Disney stated that the merchandise would “cause confusion”, claiming the design to be “nearly identical in appearance, connotation and overall commercial impression to Disney’s mouse ears.”

Now, Zimmerman’s lawyer has told the Hollywood Reporter that “Disney and Deadmau5 have amicably resolved their dispute”. No other details have been disclosed.

Zimmerman later tweeted in response to the news.

Tadaaaa!!! *waves jazzhands*.

— deadmau5 (@deadmau5) June 22, 2015

Deadmau5 recently tackled a separate legal issue when he sent a cease-and-desist letter to a musical inspired by his music.

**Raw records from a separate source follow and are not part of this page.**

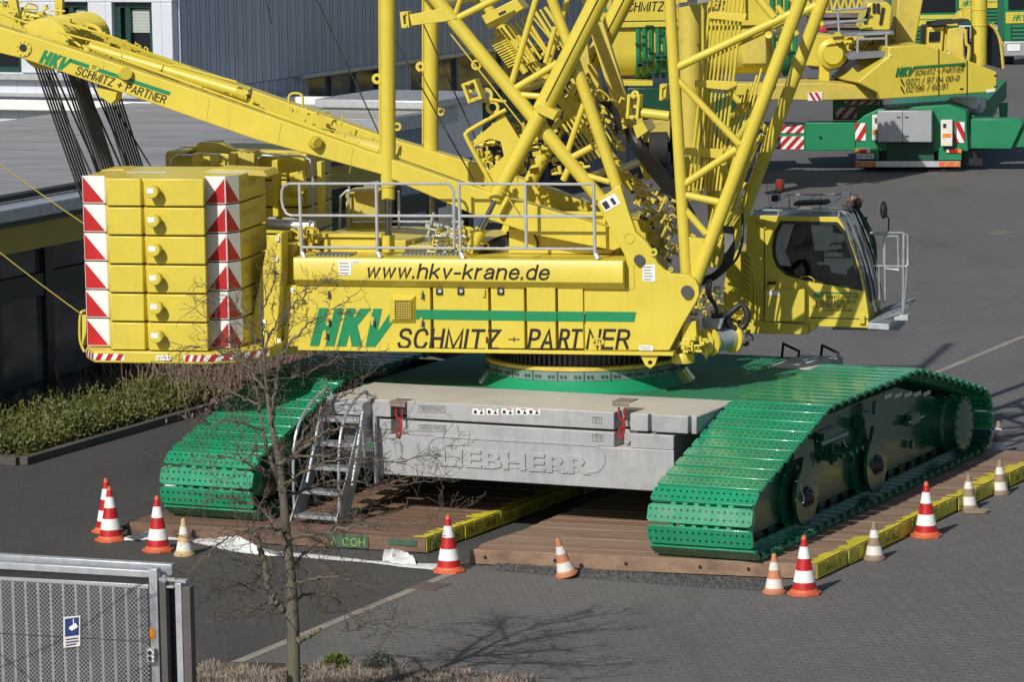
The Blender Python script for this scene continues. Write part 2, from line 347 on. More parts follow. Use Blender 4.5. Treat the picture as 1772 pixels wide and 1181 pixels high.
# manhole lid and drain grate
mh = onz(1731, 403); b = MB(); b.lathe(mh+np.array([0, 0, -.05]), VZ, [(.33, 0), (.33, .058), (.29, .06), (.285, .055)], 28); structure(b.build('manhole_cover', paint('manhole_iron', (.16, .14, .12), .6, .2), loc=mh))
dg = onz(742, 1016); b = MB()
for i in range(7): b.box(TW, dg[:2]@T2-.2, dg[:2]@T2+.2, dg[:2]@L2-.24+.07*i, dg[:2]@L2-.20+.07*i, 0.001, .012)
structure(b.build('drain_grate', paint('rusty_drain_iron', (.10, .075, .066), .7, .2), loc=dg))
# loose dark gravel along the front of the mats
gm = N('dark_gravel'); gp = gm.pos(); gf = gm.noise(38, 4, gp); gm.bump(gf, 1, .05); gm.set(.85, 0, gm.mix(gm.ramp(gf, .35, .65), (.035, .036, .038), (.15, .148, .145)))
b = MB(); gl = [(862, 988), (930, 994), (1000, 1000), (1100, 1008), (1200, 1016), (1300, 1022), (1345, 1024)]; gu = [(850, 978), (930, 982), (1000, 986), (1100, 992), (1200, 998), (1300, 1004), (1345, 1004)]
gn = 120; rows = []
for i in range(gn+1):
    u = i/gn*(len(gl)-1); k = min(int(u), len(gl)-2); f = u-k
    a = onz(*(np.array(gl[k])*(1-f)+np.array(gl[k+1])*f)); c = onz(*(np.array(gu[k])*(1-f)+np.array(gu[k+1])*f)); row = []
    for j in range(13):
        p = a+(c-a)*(j/12); q = (0 if j in (0, 12) or i in (0, gn) else 1)
        row.append(p+np.array([rnd.uniform(-.02, .02), rnd.uniform(-.03, .03) if q else rnd.uniform(-.05, .02), .004+q*(.015+.05*rnd.random()*math.sin(math.pi*j/12))]))
    rows.append(row)
b.add([p for r in rows for p in r], [(i*13+j, i*13+j+1, (i+1)*13+j+1, (i+1)*13+j) for i in range(gn) for j in range(12)])
o = b.build('gravel', gm.m, loc=(0, 0, 0), smooth=0); tag(o, 'loose dark gravel along the front edge of the brown timber mats', 'gravel', kind='stuff')
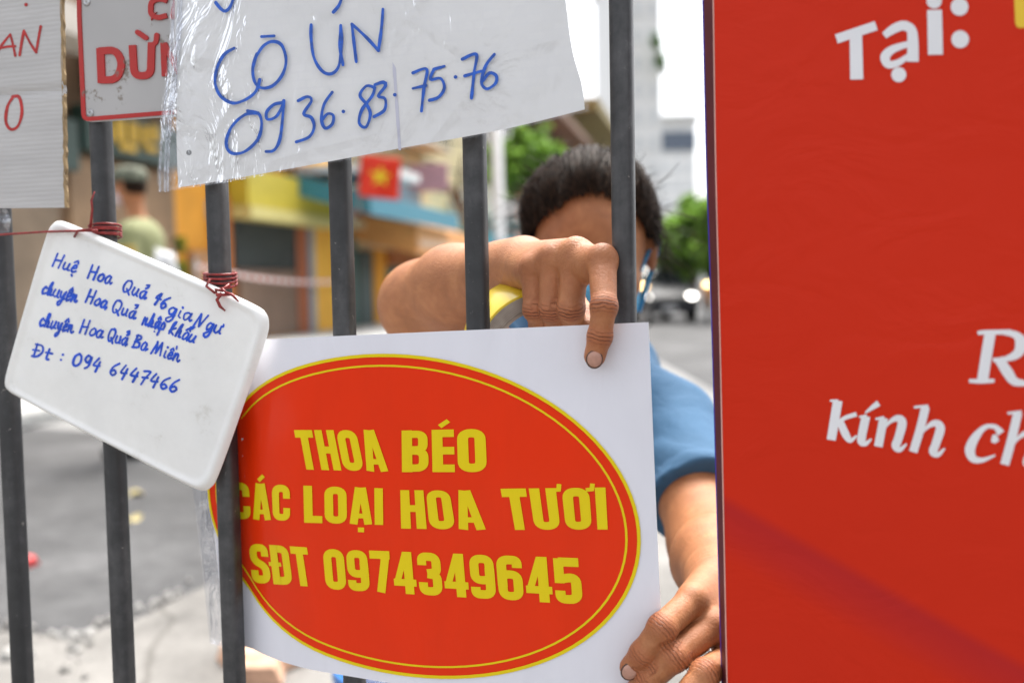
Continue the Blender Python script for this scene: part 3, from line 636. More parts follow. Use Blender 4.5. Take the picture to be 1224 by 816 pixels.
def iron_mat():
    m, nt, b, out = new_mat('grey_iron')
    v = coords(nt); f = noise(nt, v, 60, 6, 0.65); g = noise(nt, coords(nt, (1, 1, 0.25)), 22, 5, 0.6)
    mix = N(nt, 'ShaderNodeMath', operation='MULTIPLY_ADD'); mix.inputs[1].default_value = .5; mix_in = mix.inputs; L(nt, f, mix.inputs[0]); L(nt, g, mix.inputs[2])
    chp = ramp(nt, noise(nt, v, 170, 3, .6), [(.70, (0, 0, 0)), (.73, (1, 1, 1))]); mxb = N(nt, 'ShaderNodeMix', data_type='RGBA'); L(nt, chp, mxb.inputs[0]); mxb.inputs[7].default_value = (.20, .19, .18, 1); L(nt, mxb.outputs[2], b.inputs['Base Color'])
    L(nt, ramp(nt, mix.outputs[0], [(0.52, (0.028, 0.029, 0.031)), (0.72, (0.044, 0.045, 0.048)), (0.90, (0.085, 0.085, 0.089)), (1.0, (.16, .16, .165))]), mxb.inputs[6])
    b.inputs['Metallic'].default_value = 0.25; b.inputs['Roughness'].default_value = 0.48
    bump(nt, b, noise(nt, v, 350, 4), 0.25, 0.0006); return m
IRON = iron_mat()
fence_t = thing('metal_fence', 'grey iron railing of upright bars that carries the notices', 'fence', fence(3))
def sq_bar(mb, a, b, half, r=0.004):
    prof = []
    for cx_, cy_, a0 in ((1, 1, 0), (-1, 1, 90), (-1, -1, 180), (1, -1, 270)):
        for k in range(5):
            an = math.radians(a0+k*22.5); prof.append((cx_*(half-r)+r*math.cos(an), cy_*(half-r)+r*math.sin(an)))
    n = len(prof); zs = np.linspace(a[2], b[2], 14); vs = []
    for z in zs:
        c = a+(b-a)*(z-a[2])/(b[2]-a[2])
        vs += [c+FE*x+FN*y+UP*0 for x, y in prof]
    fs = [(i*n+k, i*n+(k+1) % n, (i+1)*n+(k+1) % n, (i+1)*n+k) for i in range(len(zs)-1) for k in range(n)]
    mb.add(vs, fs)
for t in range(-5, 11):
    mb = MB(); j = rng.normal(0, 0.0006, 2)
    sq_bar(mb, fence(t+j[0], 0, 0.09), fence(t+j[1], 0, 1.86), 0.0088, 0.0058)
    obj('bar', mb, IRON, fence_t, smooth=True)
for h in (0.09, 1.86):
    mb = MB(); a = fence(-5.4, 0, h); b = fence(10.4, 0, h)
    q = [p+FN*x+UP*y for p in (a, b) for x, y in ((-.016, -.016), (.016, -.016), (.016, .016), (-.016, .016))]
    mb.add(q, [(0, 1, 5, 4), (1, 2, 6, 5), (2, 3, 7, 6), (3, 0, 4, 7), (3, 2, 1, 0), (4, 5, 6, 7)])
    obj('rail', mb, IRON, fence_t, bevel=0.003)
for t in (-5.4, 10.4):
    mb = MB(); sq_bar(mb, fence(t, 0, 0.0), fence(t, 0, 1.95), 0.03, 0.006); obj('post', mb, IRON, fence_t, smooth=True)

# ---------------- the printed poster
def sheen_mat(name, col, rough=0.32, coat=0.35, crough=0.16, wr=0.25, wscale=(9, 9, 3), wdist=0.004, var=0.03):
    m, nt, b, out = new_mat(name); v = coords(nt, wscale)
    f = noise(nt, v, 3.0, 5, 0.55, 0.6)
    L(nt, ramp(nt, f, [(0.3, tuple(c*(1-var) for c in col)), (0.7, tuple(min(1, c*(1+var)) for c in col))]), b.inputs['Base Color'])
    b.inputs['Specular IOR Level'].default_value = 0.15; b.inputs['Roughness'].default_value = rough; b.inputs['Coat Weight'].default_value = coat; b.inputs['Coat Roughness'].default_value = crough
    bump(nt, b, f, wr, wdist); return m
POSTER_W = sheen_mat('poster_white', (0.77, 0.77, 0.84), 0.4, 0.25)
POSTER_R = sheen_mat('poster_red', (0.78, 0.032, 0.001), 0.45, 0.14, 0.1)
POSTER_Y = sheen_mat('poster_yellow', (0.78, 0.60, 0.008), 0.4, 0.12)
DEV = math.radians(3)
def sign_bump(a, b):
    x = max(0.0, -0.02-a)
    return -2.7*min(x, .09)**2 - .12*max(0, x-.09) + 0.0016*math.sin(a*19+0.6+b*3)*math.exp(-((b-1.0)/0.3)**2) + 0.0012*math.sin(b*14+a*5)
SIGN = Plane(fence(3, 0.0160), math.cos(DEV)*FE+math.sin(DEV)*FN, UP, sign_bump)
SQ = [(233, 408), (775, 385), (797, 876), (269, 766)]       # its corners
def quad_sheet(plane, q, nu, nv, e=0.0, th=0.0, uv=None):
    c = [np.array(plane.ab(*p)) for p in q]; mb = MB(); V = []
    for j in range(nv+1):
        for i in range(nu+1):
            u, v = i/nu, j/nv
            V.append((c[0]*(1-u)+c[1]*u)*(1-v)+(c[3]*(1-u)+c[2]*u)*v)
    fs = [(j*(nu+1)+i, (j+1)*(nu+1)+i, (j+1)*(nu+1)+i+1, j*(nu+1)+i+1) for j in range(nv) for i in range(nu)]
    n = len(V)
    if th:
        mb.add([plane.pt(*p, e) for p in V]+[plane.pt(*p, e-th) for p in V], fs+[tuple(n+k for k in reversed(f)) for f in fs])
        rim = [i for i in range(nu+1)]+[(j+1)*(nu+1)-1 for j in range(1, nv+1)]+[nv*(nu+1)+i for i in range(nu-1, -1, -1)]+[j*(nu+1) for j in range(nv-1, 0, -1)]
        m = len(rim); mb.f += [(rim[k], rim[(k+1) % m], n+rim[(k+1) % m], n+rim[k]) for k in range(m)]; mb.mi += [0]*m
    else: mb.add([plane.pt(*p, e) for p in V], fs)
    return mb
loc = SIGN.at(510, 600)
poster = thing('poster', 'white poster with a red oval and yellow letters, held up by two hands', 'poster', loc)
obj('sheet', quad_sheet(SIGN, SQ, 60, 40, 0, 0.0006), POSTER_W, poster, smooth=True, autosmooth=0.6)
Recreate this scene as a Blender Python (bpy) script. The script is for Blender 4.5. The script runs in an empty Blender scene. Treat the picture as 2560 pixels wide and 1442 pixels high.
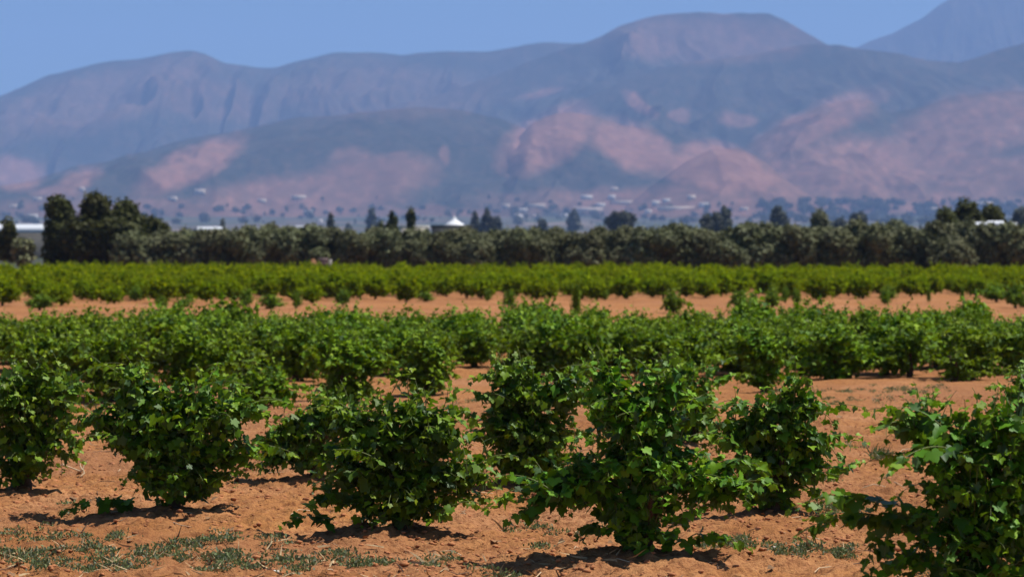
import bpy, math, random
import numpy as np
from mathutils import Vector

# ------------------------------------------------------------------ scene, units
SC = bpy.context.scene
COL = SC.collection
H = 2.5            # camera height above the soil (m)
F = 6044.0         # focal length in photo pixels (85 mm on 36 mm / 2560 px)
HY = 615.0         # the row of the photo where eye level lies
CX = 1280.0
rng = np.random.default_rng(7)
KF = 1.6           # stretch of the far country

def dist(py):                      # distance of a ground point seen at row py (flat field)
    return H * F / (py - HY)

def X(px, d):
    return (px - CX) / F * d

def Z(py, d):
    return H - (py - HY) / F * d

# ------------------------------------------------------------------ noise
_lat = np.random.default_rng(99).random((256, 256))
def vnoise(x, y):
    x = np.asarray(x, float); y = np.asarray(y, float)
    xi = np.floor(x).astype(int); yi = np.floor(y).astype(int)
    fx = x - xi; fy = y - yi
    fx = fx * fx * (3 - 2 * fx); fy = fy * fy * (3 - 2 * fy)
    a = _lat[xi & 255, yi & 255]; b = _lat[(xi + 1) & 255, yi & 255]
    c = _lat[xi & 255, (yi + 1) & 255]; d = _lat[(xi + 1) & 255, (yi + 1) & 255]
    return (a * (1 - fx) + b * fx) * (1 - fy) + (c * (1 - fx) + d * fx) * fy * 1.0

def fbm(x, y, n=4, s=0.0):
    t = 0; a = 1.0; w = 0
    for i in range(n):
        t = t + a * (vnoise(x * 2 ** i + 17.3 * i + s, y * 2 ** i + 9.1 * i + s * 1.7) - 0.5)
        w += a; a *= 0.5
    return t / w * 2

# ------------------------------------------------------------------ mesh helpers
def mesh_np(name, V, faces, mats=(), face_mat=None, smooth=False, attrs=None):
    """faces: list of (k) int arrays (n,k) with their material index"""
    me = bpy.data.meshes.new(name)
    V = np.ascontiguousarray(V, np.float32)
    loops = np.concatenate([f.reshape(-1) for f in faces]).astype(np.int32)
    sizes = np.concatenate([np.full(len(f), f.shape[1], np.int32) for f in faces])
    starts = np.concatenate([[0], np.cumsum(sizes)[:-1]]).astype(np.int32)
    me.vertices.add(len(V)); me.vertices.foreach_set('co', V.reshape(-1))
    me.loops.add(len(loops)); me.loops.foreach_set('vertex_index', loops)
    me.polygons.add(len(sizes)); me.polygons.foreach_set('loop_start', starts)
    if face_mat is not None:
        me.polygons.foreach_set('material_index', np.ascontiguousarray(face_mat, np.int32))
    if smooth:
        me.polygons.foreach_set('use_smooth', np.ones(len(sizes), bool))
    for m in mats: me.materials.append(m)
    if attrs:
        for k, v in attrs.items():
            a = me.attributes.new(k, 'FLOAT', 'POINT'); a.data.foreach_set('value', np.ascontiguousarray(v, np.float32))
    me.update(); me.validate()
    return me

class Geo:
    """collects vertices / faces with material index and a per vertex 'young' value"""
    def __init__(s): s.V = []; s.F = []; s.M = []; s.Y = []; s.n = 0
    def add(s, V, F_, m=0, y=None):
        V = np.asarray(V, float); F_ = np.asarray(F_, int)
        s.V.append(V); s.F.append(F_ + s.n); s.M.append(np.full(len(F_), m))
        s.Y.append(np.zeros(len(V)) if y is None else np.asarray(y, float)); s.n += len(V)
    def mesh(s, name, mats, smooth=False):
        return mesh_np(name, np.concatenate(s.V), s.F, mats, np.concatenate(s.M), smooth,
                       {'young': np.concatenate(s.Y)})

def link(name, me, parent=None, loc=None):
    o = bpy.data.objects.new(name, me); COL.objects.link(o)
    if parent: o.parent = parent
    if loc is not None: o.location = loc
    return o

def tag(o, label, cat, group=None, kind=None):
    o['label'] = label; o['category'] = cat
    if group: o['group'] = group
    if kind: o['kind'] = kind
    return o

def empty(name, loc, label, cat, group=None, rz=0.0):
    o = link(name, None, None, loc); o.rotation_euler = (0, 0, rz); o.empty_display_size = 0.2
    return tag(o, label, cat, group)

def copy_tree(root, loc, rz=0.0, sc=1.0, label=None, group=None):
    r = root.copy(); COL.objects.link(r); r.location = loc; r.rotation_euler = (0, 0, rz)
    r.scale = (sc, sc, sc) if not isinstance(sc, tuple) else sc
    if label: r['label'] = label
    if group: r['group'] = group
    for ch in list(root.children):
        c = ch.copy(); COL.objects.link(c); c.parent = r
        for g in list(ch.children):
            d = g.copy(); COL.objects.link(d); d.parent = c
    return r

def tube(P, R, k=5):
    P = np.asarray(P, float); n = len(P); R = np.broadcast_to(R, (n,))
    T = np.gradient(P, axis=0); T /= np.linalg.norm(T, axis=1)[:, None] + 1e-9
    ref = np.where(np.abs(T[:, 2:3]) > 0.9, [[1.0, 0, 0]], [[0, 0, 1.0]])
    A = np.cross(T, ref); A /= np.linalg.norm(A, axis=1)[:, None] + 1e-9
    B = np.cross(T, A)
    ang = np.arange(k) / k * 2 * np.pi
    V = P[:, None] + R[:, None, None] * (np.cos(ang)[None, :, None] * A[:, None] + np.sin(ang)[None, :, None] * B[:, None])
    V = V.reshape(-1, 3)
    i = np.arange(n - 1)[:, None] * k; j = np.arange(k)[None]; j2 = (j + 1) % k
    Q = np.stack([i + j, i + j2, i + k + j2, i + k + j], -1).reshape(-1, 4)
    return V, Q

def box(x0, x1, y0, y1, z0, z1):
    V = [(x0,y0,z0),(x1,y0,z0),(x1,y1,z0),(x0,y1,z0),(x0,y0,z1),(x1,y0,z1),(x1,y1,z1),(x0,y1,z1)]
    Q = [(0,3,2,1),(4,5,6,7),(0,1,5,4),(1,2,6,5),(2,3,7,6),(3,0,4,7)]
    return V, Q

# ------------------------------------------------------------------ materials
def newmat(name):
    m = bpy.data.materials.new(name); m.use_nodes = True
    nt = m.node_tree; nt.nodes.clear()
    return m, nt, nt.nodes, nt.links

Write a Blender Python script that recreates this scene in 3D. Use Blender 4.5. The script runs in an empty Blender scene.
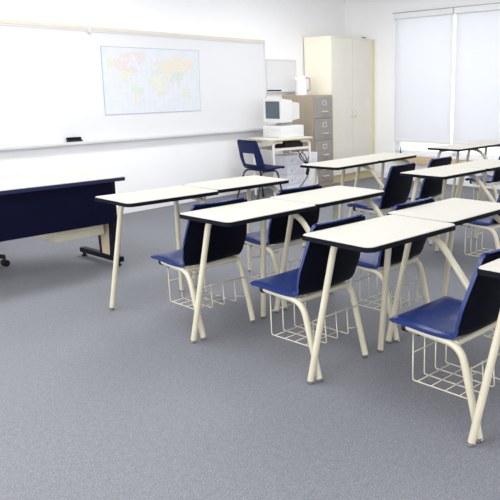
import bpy, bmesh, math, random
from mathutils import Vector, Matrix
random.seed(4)
S = bpy.context.scene
COL = S.collection

# ------------------------------------------------------------------ materials
def mat(name, col, rough=.5, metal=0., spec=.5, noise=None, bump=None, emit=None, coat=0.):
    m = bpy.data.materials.new(name); m.use_nodes = True
    nt = m.node_tree; b = nt.nodes['Principled BSDF']
    b.inputs['Base Color'].default_value = (*col, 1)
    b.inputs['Roughness'].default_value = rough
    b.inputs['Metallic'].default_value = metal
    b.inputs['Specular IOR Level'].default_value = spec
    b.inputs['Coat Weight'].default_value = coat
    tc = nt.nodes.new('ShaderNodeTexCoord')
    if noise:
        sc, amt = noise[0], noise[1]
        n = nt.nodes.new('ShaderNodeTexNoise'); n.inputs['Scale'].default_value = sc
        n.inputs['Detail'].default_value = 6
        nt.links.new(tc.outputs['Object'], n.inputs['Vector'])
        r = nt.nodes.new('ShaderNodeMapRange')
        r.inputs['From Min'].default_value = .3; r.inputs['From Max'].default_value = .7
        r.inputs['To Min'].default_value = 1 - amt; r.inputs['To Max'].default_value = 1 + amt
        nt.links.new(n.outputs['Fac'], r.inputs['Value'])
        v = nt.nodes.new('ShaderNodeVectorMath'); v.operation = 'SCALE'
        v.inputs[0].default_value = col
        nt.links.new(r.outputs['Result'], v.inputs['Scale'])
        nt.links.new(v.outputs['Vector'], b.inputs['Base Color'])
    if bump:
        n = nt.nodes.new('ShaderNodeTexNoise'); n.inputs['Scale'].default_value = bump[0]
        n.inputs['Detail'].default_value = 4
        nt.links.new(tc.outputs['Object'], n.inputs['Vector'])
        bp = nt.nodes.new('ShaderNodeBump'); bp.inputs['Strength'].default_value = bump[1]
        bp.inputs['Distance'].default_value = .004
        nt.links.new(n.outputs['Fac'], bp.inputs['Height'])
        nt.links.new(bp.outputs['Normal'], b.inputs['Normal'])
    if emit:
        b.inputs['Emission Color'].default_value = (*emit[0], 1)
        b.inputs['Emission Strength'].default_value = emit[1]
    return m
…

Deadmouse: The Musical will be staged at the Toronto Fringe Festival from July 3 and, according to an official statement, is “a comedy about a mouse who aspires to be a house DJ but is discriminated against for being a mouse.” Its lead character is named Joel Zimmermouse.

Tweeting about the production, the DJ and producer revealed his lawyer’s cease-and-desist letter and stated, “While I appreciate their intent, they really went about this the wrong way and don’t fully understand how this diminishes certain endeavours.”

However, the EDM musician’s anger appeared to vanish once organisers of the musical agreed to state clearly that their work is a parody. “The dead mouse musical debacle is settled,” he later added. “They have just put up a disclaimer and called it a parody. Moving along now.”